Letter to the editor: Bring on First Avenue conversion, reader says

A tractor 20 feet wide cannot pass a tractor equally wide -- or even a bicycle -- on newly rebuilt 150th Street, 26 feet wide, near Lake Robbins Ballroom.

To the editor:

In regard to your story, “First Avenue conversion draws few to open house Thursday,” I regret not being at this open house, but I totally support the proposed changes.

I take exception to having large farm implements using First Street. I question the necessity of most farmers in the area having to come through town when most of them could take the gravel roads on the perimeter of town and not go out of their way whatsoever.

For Heaven’s sake, just how many farmers actually have diametrically opposing acreages north and south of town? Just how often does any other farmer or farm worker need to make a transit through Perry when they couldn’t take five or 10 minutes more going around town?

Sure, a few might be inconvenienced by going around, but I suggest that would be much less an inconvenience than that of other drivers needing virtually to drive over the curbs to avoid the equipment, creeping behind the machines at a snail’s pace or putting their lives in the hands of God by trying to pass them.

I’m all for the farmers doing what they need to do to succeed, but I’m thinking their bottom line would not be significantly impacted by driving their behemoth equipment around town. Perry is no longer the quiet and laid back little town that could deal with the occasional tractor hauling grain or the much smaller planters and combines coming through town.

Between the ever-increasing traffic and the immense size of the modern combines, we need to reconsider allowing agricultural equipment to come through town unless it is absolutely necessary. I think such a need would be very infrequent or even non-existent.

I have registered my complaints about the hazards of walking across the intersection of First and Willis before. I don’t see any problem with the crossing lights or crosswalks. In my experience, quite a few drivers don’t seem to be paying attention.

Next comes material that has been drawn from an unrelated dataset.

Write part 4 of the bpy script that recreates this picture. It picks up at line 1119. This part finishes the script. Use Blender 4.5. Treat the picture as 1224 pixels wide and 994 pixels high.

Also, I’m not the only person an impatient and frustrated driver has nearly hit by trying to make a right hand turn into a crosswalk while the walk light was plainly flashing. I’ve been cussed by one driver who didn’t want to wait and nearly had my toes flattened by two others trying to make that right on red after I’d already taken a couple steps onto the street.

No, I don’t see any problem with the lights on First and Willis. I don’t see any problem with the proposed changes. The problem I do see is the reluctance of people to accept change.